Moreover, the BJP also has its own extended “parivar” in which the RSS, as an extra-constitutional authority, is the final arbiter on key political appointments. Was, for example, the decision to make Yogi Adityanath UP chief minister in 2017 taken by the elected legislators in Lucknow or was it made by the RSS leadership?

And what of the regional parties? To a large extent, these parties have imbibed the worst of both the Congress and BJP. Almost all these parties are run either like family fiefdoms or by autocratic rule. None of them tolerate any contrarian voices and decision-making is rarely done through any consultative process. Can anyone within the Trinamool Congress, for example, even mildly question Mamata Banerjee’s leadership?

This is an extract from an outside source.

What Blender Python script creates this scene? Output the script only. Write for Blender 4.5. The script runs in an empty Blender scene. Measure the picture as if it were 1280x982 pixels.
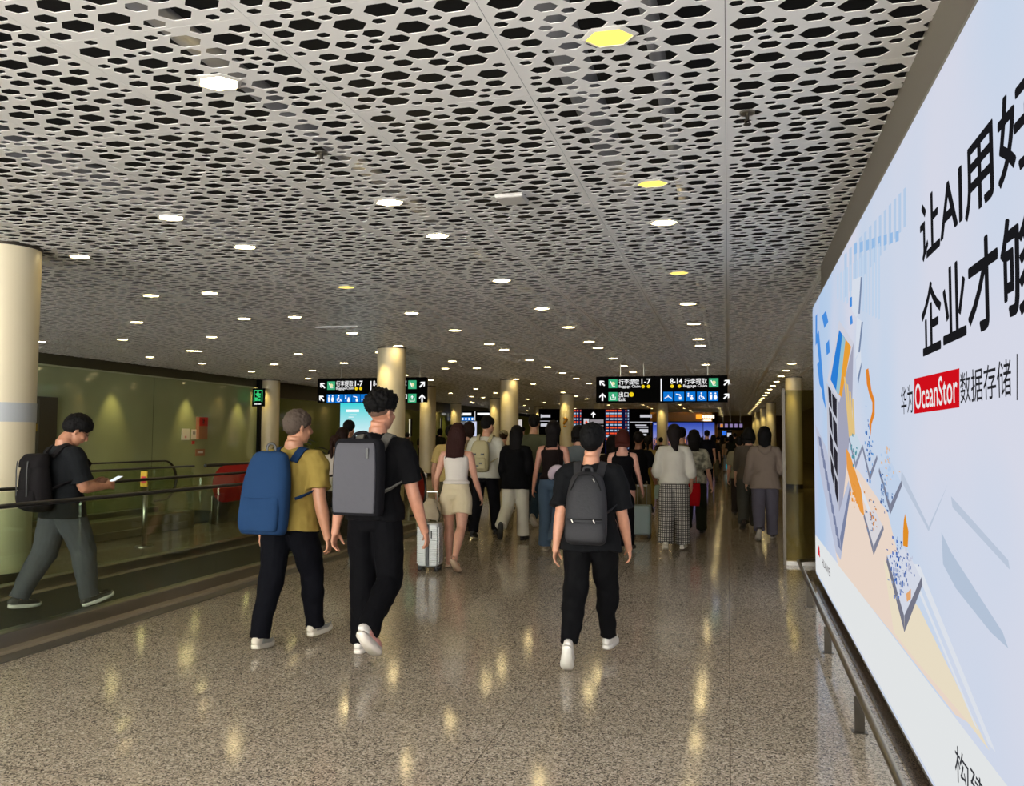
import bpy, bmesh, math, random
from math import sin, cos, pi, radians, atan2, sqrt
from mathutils import Vector, Matrix, noise
from mathutils.geometry import delaunay_2d_cdt

SC = bpy.context.scene
COL = SC.collection

# ------------------------------------------------------------------ camera, light, exposure
EYE = 1.58
FPX = 1030.0
YAW, PITCH, ROLL = radians(14.689), radians(3.063), radians(0.4)
_f = Vector((-sin(YAW)*cos(PITCH), cos(YAW)*cos(PITCH), sin(PITCH)))
_r = Vector((cos(YAW), sin(YAW), 0))
_u = _r.cross(_f)
CR = _r*cos(ROLL) + _u*sin(ROLL)
CU = _u*cos(ROLL) - _r*sin(ROLL)
CF = _f
CAM = Vector((0, 0, EYE))
cd = bpy.data.cameras.new('camera')
cam = bpy.data.objects.new('camera', cd)
COL.objects.link(cam)
cd.sensor_fit = 'HORIZONTAL'
cd.sensor_width = 36.0
cd.lens = FPX/1280*36
cd.clip_start = 0.05
cd.clip_end = 300
M = Matrix((CR, CU, -CF)).transposed().to_4x4()
M.translation = CAM
cam.matrix_world = M
SC.camera = cam

SC.view_settings.view_transform = 'Standard'
SC.view_settings.look = 'None'
SC.view_settings.gamma = 1.0
SC.view_settings.use_curve_mapping = False
SC.view_settings.exposure = 0.0
SC.cycles.max_bounces = 6
SC.cycles.diffuse_bounces = 4
SC.cycles.glossy_bounces = 4
SC.cycles.transparent_max_bounces = 16
SC.cycles.caustics_reflective = False
SC.cycles.caustics_refractive = False
SC.cycles.sample_clamp_indirect = 3.0
SC.cycles.use_denoising = True

WORLD_STRENGTH = 14.0  # added fill light, let in through the hall's open rear to brighten the ceiling
LAMP_L = 40.0
POSTER_L = 0.9
w = bpy.data.worlds.new('world')
SC.world = w
w.use_nodes = True
w.node_tree.nodes['Background'].inputs[0].default_value = (1.0, 0.97, 0.93, 1)
w.node_tree.nodes['Background'].inputs[1].default_value = WORLD_STRENGTH

def area_lamp(name, loc, rot, sx, sy, power, color):
    l = bpy.data.lights.new(name, 'AREA')
    l.shape = 'RECTANGLE'
    l.size = sx; l.size_y = sy; l.energy = power; l.color = color
    o = bpy.data.objects.new(name, l)
    o.location = loc; o.rotation_euler = rot
    COL.objects.link(o)
    return o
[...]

Maybe then, the notion of inner party democracy is exaggerated in the Indian context. We are simply not the United States where electoral primaries, for example, are designed to encourage leadership contests and a clash of ideas. In India, any contest is viewed as potentially divisive. Instead, there is a marked tendency to obediently follow the leader in the spirit of “democratic consensus”. Which is why a seven hour Congress Working Committee (CWC) meeting, to discuss issues raised in a letter by 23 Congress leaders, is perhaps as far as any party leadership would go in opening itself up to scrutiny. Maybe the true test of genuine democratic spirit will come if in the proposed All India Congress Committee session there is actually a spirited election to the CWC and even for the Congress president’s post. Now that would truly be a political event worth looking forward to.

Post-script: Just before CWC meeting, a “gang of 23” member told me that the controversial letter was not targeted at the Gandhi family but aimed at reviving the party. “But all this is off record please, else I will get into more trouble,” he pleaded. When fear is the key, can inner party democracy be truly embraced?